Boskone in Brief

Kate and I spent the weekend in Boston for the science fiction convention Boskone, which we’ve been going to every year for the past several years. I’m not going to do a detailed recap of everything that was said on every panel that I went to, mostly because I don’t keep notes. Also, that would probably drive away all the readers who weren’t actually there.

The highlight of the con was probably in the socializing, anyway– dinner at Legal Test Kitchen with Debra Doyle and James Macdonald and Yoon Ha Lee, hanging out outside the con suite with Jordin and Mary Kay Kare, hanging out in the hotel bar with Scalzi and Tobias Buckell and Joe Hill and Karl Schroeder, and a whole bunch of other people. As Kate notes, Scalzi is sort of the grit in the convention oyster– park him in the bar area, and interesting conversations accrete around him.

A few quick comments/ anecdotes from various panels I went to. I’ll probably write a bit more about the stuff I was on, but these are some things that stood out in the panels I went to:

At the panel on cool worlds in SF, Karl Schroeder (author of the recently-booklogged Sun of Suns mentioned having lunch with Vernor Vinge, who said “I’ve been doing some calculations about your world,” and breaking into a cold sweat, because he hadn’t done calculations before writing it.

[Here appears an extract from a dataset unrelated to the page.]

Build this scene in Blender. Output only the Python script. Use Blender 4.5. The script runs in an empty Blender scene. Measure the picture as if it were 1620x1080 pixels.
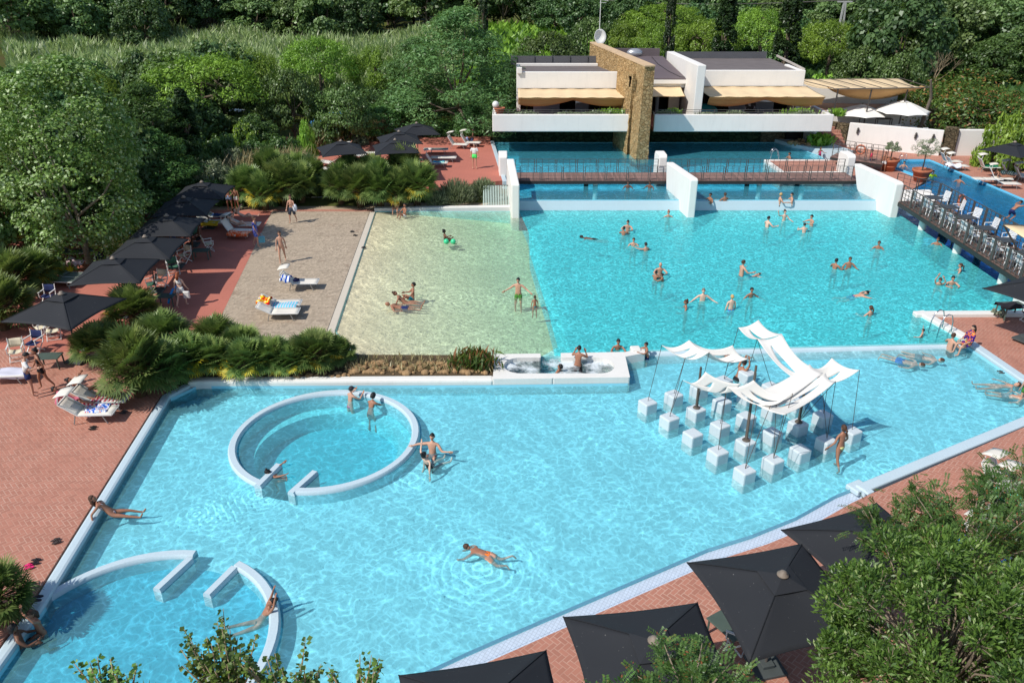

Vinge apparently continued with “It appears to work, to first order, but we’ll need to run some simulations to really be sure…”

At the “What Can’t You Read?” panel, Fred Lerner mentioned an R.A. Lafferty story in which somebody asks “What’s the superlative of ‘So what?,'” which is a wonderful concept. Later, Debra Doyle suggested that the superlative of “So what?” is “Who gives a shit?”

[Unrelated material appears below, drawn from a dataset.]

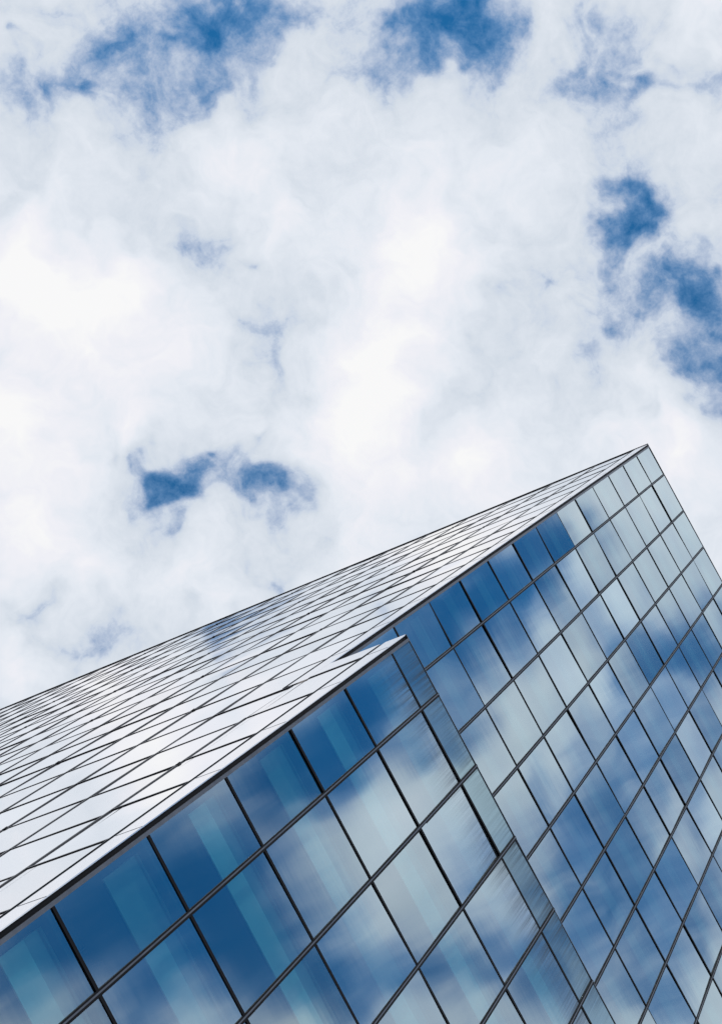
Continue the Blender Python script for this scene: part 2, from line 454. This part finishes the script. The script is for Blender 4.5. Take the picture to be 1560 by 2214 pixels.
# --- panes
def on_screen(F, s0, s1, z0, z1):
    """share of the picture a pane covers, 0 when it lies outside"""
    q = []
    for s, z in ((s0, z0), (s1, z0), (s1, z1), (s0, z1)):
        c = F.pt(s, z) - CAM_AT
        zc = c.dot(AHEAD)
        if zc <= 0:
            return 0.0
        q.append((780 + 3600 * c.dot(RIGHT) / zc, 1107 + 3600 * c.dot(DOWN) / zc))
    def clip(poly, f, cut):
        r = []
        for i in range(len(poly)):
            p0, p1 = poly[i - 1], poly[i]
            d0, d1 = f(p0) - cut, f(p1) - cut
            if (d0 < 0) != (d1 < 0):
                t = d0 / (d0 - d1)
                r.append((p0[0] + t * (p1[0] - p0[0]), p0[1] + t * (p1[1] - p0[1])))
            if d1 >= 0:
                r.append(p1)
        return r
    for f, cut in ((lambda p: p[0], 0), (lambda p: -p[0], -1560), (lambda p: p[1], 0), (lambda p: -p[1], -2214)):
        q = clip(q, f, cut)
        if len(q) < 3:
            return 0.0
    return abs(sum(q[i - 1][0] * q[i][1] - q[i][0] * q[i - 1][1] for i in range(len(q)))) / 2

HM, HT = 0.010, 0.009
jobs = []      # name, facade, rectangle, material, block
xs = [XG] + mull
for k in range(len(rows) - 1):
    for j in range(len(mull)):
        s0 = xs[j] + (HM if j else 0.0); s1 = mull[j] - HM
        z1, z0 = rows[k] - (HT if k else 0.012), rows[k + 1] + HT
        jobs.append(['window_pane', TALL_A, (s0, s1, z0, z1), M_GLASS, tall])
for k in range(len(lrows) - 1):
    for j in range(len(mull)):
        s0 = xs[j] + (HM if j else 0.0); s1 = mull[j] - HM
        jobs.append(['window_pane', LOW_A, (s0, s1, lrows[k + 1] + HT, lrows[k] - HT), M_GLASS_DIRTY if k == 0 else M_GLASS, low])
for j in range(len(mull)):
    s0 = xs[j] + (HM if j else 0.0); s1 = mull[j] - HM
    jobs.append(['parapet_pane', LOW_A, (s0, s1, ZL + HT, ZT - 0.006), M_GLASS_STRIP, low])
SB = 0.241
ys = [SB] + fins
for k in range(len(rows) - 1):
    for i in range(len(fins)):
        s0 = ys[i] + 0.007 if i else (SB if k < 14 else FIN0 + 0.007); s1 = fins[i] - 0.007
        jobs.append(['side_window', SIDE, (s0, s1, rows[k + 1] + 0.007, rows[k] - 0.007), M_GLASS_SIDE, tall])
for k in range(len(lrows) - 1):
    jobs.append(['side_window', SIDE, (-DEP + 0.241, FIN0 - 0.007, lrows[k + 1] + 0.007, lrows[k] - 0.007), M_GLASS_SIDE, low])
for j in jobs:
    F, (s0, s1, z0, z1) = j[1], j[2]
    j.append(on_screen(F, s0, s1, z0, z1))

# the tall block's panes that the low block covers are not in view
def rest_mesh(name, group, parent):
    mats = [M_BACK] + list({j[3].name: j[3] for j in group}.values())
    vs, fs, sm, mi = [], [], [], []
    for nm, F, (s0, s1, z0, z1), mt, blk, sh in group:
        v, f, s, m = pane_mesh(F, s0, s1, z0, z1, sub=3, tilt=TILT[nm])
        k = len(vs)
        vs += v; fs += [tuple(k + i for i in q) for q in f]; sm += s; mi += [0 if x else mats.index(mt) for x in m]
    o = make(name, vs, fs, mats, None, midx=mi, smooth=sm, kind='stuff')
    return under(o, parent)

TILT = {'window_pane': 0.0055, 'parapet_pane': 0.004, 'side_window': 0.003}
for nm in ('window_pane', 'parapet_pane', 'side_window'):
    mine = sorted((j for j in jobs if j[0] == nm), key=lambda j: -j[5])
    singles = [j for j in mine[:100] if j[5] > 0]
    ids = set(map(id, singles))
    rest = [j for j in mine if id(j) not in ids]
    for _, F, (s0, s1, z0, z1), mt, blk, sh in singles:
        v, f, s, m = pane_mesh(F, s0, s1, z0, z1, tilt=TILT[nm])
        o = make(nm, v, f, [mt, M_BACK], None, origin=F.pt((s0 + s1) / 2, z1), midx=m, smooth=s)
        under(o, blk)
    if rest:
        rest_mesh(nm, rest, low if nm == 'parapet_pane' else tall)

# --- framing of the long facade
def frame_long(F, blk, ztop, zl, tips=False):
    for x in mull:
        v, f = boxes(F, [(x - 0.016, x + 0.016, ZB, ztop, -0.012, 0.0045)])
        m = under(make('mullion', v, f, M_BLACK), blk)
        v2, f2 = boxes(F, [(x - 0.007, x + 0.002, ZB, ztop + (0.008 if tips else 0.0), 0.0046, 0.0058)])
        o = make('cover_cap', v2, f2, M_GREY)
        under_sub(o, blk)
    for z in zl:
        prev = XG
        v, f = boxes(F, [(XG, AX, z - 0.013, z + 0.013, -0.012, 0.0025)])
        under(make('glazing_bar', v, f, M_BLACK), blk)

def under_sub(o, blk):
    return under(o, blk)
frame_long(TALL_A, tall, 0.0, rows[1:])
frame_long(LOW_A, low, ZT, lrows, True)

# corner posts: open black joint, then a grey cover strip
for F, blk, zt in ((TALL_A, tall, 0.0), (LOW_A, low, ZT)):
    v, f = boxes(F, [(0.001, 0.030, ZB, zt, -0.03, -0.010)])
    under(make('corner_joint', v, f, M_BLACK), blk)
    v, f = boxes(F, [(0.031, 0.054, ZB, zt, -0.02, 0.004)])
    under(make('corner_cap', v, f, M_GREY), blk)

# copings
v, f = boxes(TALL_A, [(-0.004, AX, 0.001, 0.012, -0.3, 0.003)])
under(make('coping', v, f, M_DARK), tall)
v, f = boxes(SIDE, [(0.0, BY, 0.001, 0.022, -0.28, 0.012)])
under(make('coping', v, f, M_DARK), tall)
v, f = boxes(LOW_A, [(-0.002, AX, ZT - 0.004, ZT + 0.004, -0.3, 0.0015)])
under(make('coping', v, f, M_GREY), low)

# --- narrow-angle facade: white corner sheet, paired beads, fins, bars
def side_trim(blk, b0, zb, zt, zl):
    v, f = boxes(SIDE, [(b0 + 0.004, b0 + 0.19, zb, zt, -0.003, 0.0035)])
    under(make('corner_sheet', v, f, M_WHITE), blk)
    for s in (0.191, 0.232):
        v, f = boxes(SIDE, [(b0 + s, b0 + s + 0.005, zb, zt - 0.02, -0.01, 0.0036)])
        under(make('bead', v, f, M_DARK), blk)
    for z in zl:
        v, f = boxes(SIDE, [(b0 + 0.004, b0 + 0.188, z - 0.004, z + 0.004, 0.0036, 0.0045)])
        under(make('sheet_joint', v, f, M_GREY), blk)
side_trim(tall, 0.0, ZL - 0.05, 0.0, rows[1:14])
side_trim(low, -DEP, ZB, ZT, lrows)
for y in fins:
    v, f = boxes(SIDE, [(y - 0.009, y + 0.009, ZB, 0.006, -0.01, 0.0037)])
    under(make('fin', v, f, M_DARK), tall)
v, f = boxes(SIDE, [(FIN0 - 0.009, FIN0 + 0.009, ZB, ZL - 1.0, -0.01, 0.0037)])
under(make('fin', v, f, M_DARK), low)
for z in rows[1:]:
    v, f = boxes(SIDE, [(SB if z > -13.5 else FIN0 + 0.011, BY, z - 0.0085, z + 0.0085, -0.01, 0.0027)])
    under(make('side_bar', v, f, M_DARK), tall)
for z in lrows:
    v, f = boxes(SIDE, [(-DEP + 0.241, FIN0 - 0.011, z - 0.0085, z + 0.0085, -0.01, 0.0027)])
    under(make('side_bar', v, f, M_DARK), low)
v, f = boxes(SIDE, [(-DEP + 0.241, 0.002, ZL + 0.012, ZT, -0.02, 0.0035)])
under(make('parapet_sheet', v, f, M_WHITE), low)

# small anchor pins left on some fins, and the butt joints of the copings
for i, z in [(i, -1.0 - 3.0 * k) for i in (-1, 1, 3, 5, 7, 9, 11) for k in range(0, 7) if i > 0 or k > 4]:
    y = fins[i] if i >= 0 else FIN0
    v, f = boxes(SIDE, [(y - 0.012, y + 0.012, z - 0.012, z + 0.012, 0.0, 0.007), (y - 0.004, y + 0.004, z + 0.012, z + 0.04, 0.003, 0.009)])
    under(make('anchor_pin', v, f, M_BLACK), tall)
for k in range(1, 17):
    v, f = boxes(SIDE, [(k * 1.0 - 0.006, k * 1.0 + 0.006, 0.0, 0.0235, -0.28, 0.0135)])
    under(make('coping_joint', v, f, M_BLACK), tall)

# --- blinds and blind boxes just behind the glass
def blinds(F, blk, zl, fabric, box):
    for z in zl:
        v, f = boxes(F, [(0.11, AX - 0.3, z - 0.43, z - 0.211, -0.088, -0.080)])
        under(make('roller_blind', v, f, fabric), blk)
        v, f = boxes(F, [(0.11, AX - 0.3, z - 0.21, z - 0.085, -0.12, -0.084), (0.11, AX - 0.3, z - 0.070, z - 0.052, -0.10, -0.078)])
        under(make('blind_box', v, f, box), blk)
blinds(TALL_A, tall, rows[:-1], M_BLIND_DARK, M_BOX_DARK)
rb = random.Random(5)
for z in lrows[:-1]:
    for j, x in enumerate(mull):
        if j > 7 or z < -21.0:
            continue
        s0, s1 = (0.11 if j == 0 else mull[j - 1] + 0.012), x + 0.010
        drop = 0.43 + (rb.uniform(-0.03, 0.03) if rb.random() < 0.35 else 0.0)
        v, f = boxes(LOW_A, [(s0, s1, z - drop, z - 0.211, -0.088, -0.080)])
        under(make('roller_blind', v, f, rb.choice([M_BLIND, M_BLIND, M_BLIND_MID])), low)
        v, f = boxes(LOW_A, [(s0, s1, z - 0.21, z - 0.085, -0.12, -0.084), (s0, s1, z - 0.070, z - 0.052, -0.10, -0.078)])
        under(make('blind_box', v, f, M_BOX), low)

# ------------------------------------------------------------------ ground
me = bpy.data.meshes.new('ground')
S_ = 3000.0
me.from_pydata([(-S_, -S_, 0), (S_, -S_, 0), (S_, S_, 0), (-S_, S_, 0)], [], [(0, 1, 2, 3)])
me.materials.append(M_GROUND)
g = bpy.data.objects.new('ground', me)
COL.objects.link(g)
g['kind'] = 'structure'
g['label'] = 'flat paved ground around the building'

At the “Gooey Center of Hard SF,” there was a lot of discussion of how “Hard SF” is mostly about male writers talking tough about engineering. Patrick Nielsen Hayden noted that the dirty secret of SF demographics is that there’s a lot of overlap between the audience for SF and the people who buy the worst sort of woo-woo pseudo-science books– The Dancing Wu Li Masters, and that sort of thing. I can easily believe it.

Patrick also provided another great Vernor Vinge name-check, noting in discussing the diversity of opinion in “Hard SF” that the difference between Orson Scott Card and Vernor Vinge is that “One of these people believes in the imminent transformation of human beings into godlike entities, and the other is Vernor Vinge.”

And that’s probably about enough of that. It was a fun weekend, though I didn’t get nearly enough sleep, which will undoubtedly affect my performance in the classroom. Today’s a Lab Day, though, so no more blogging for now.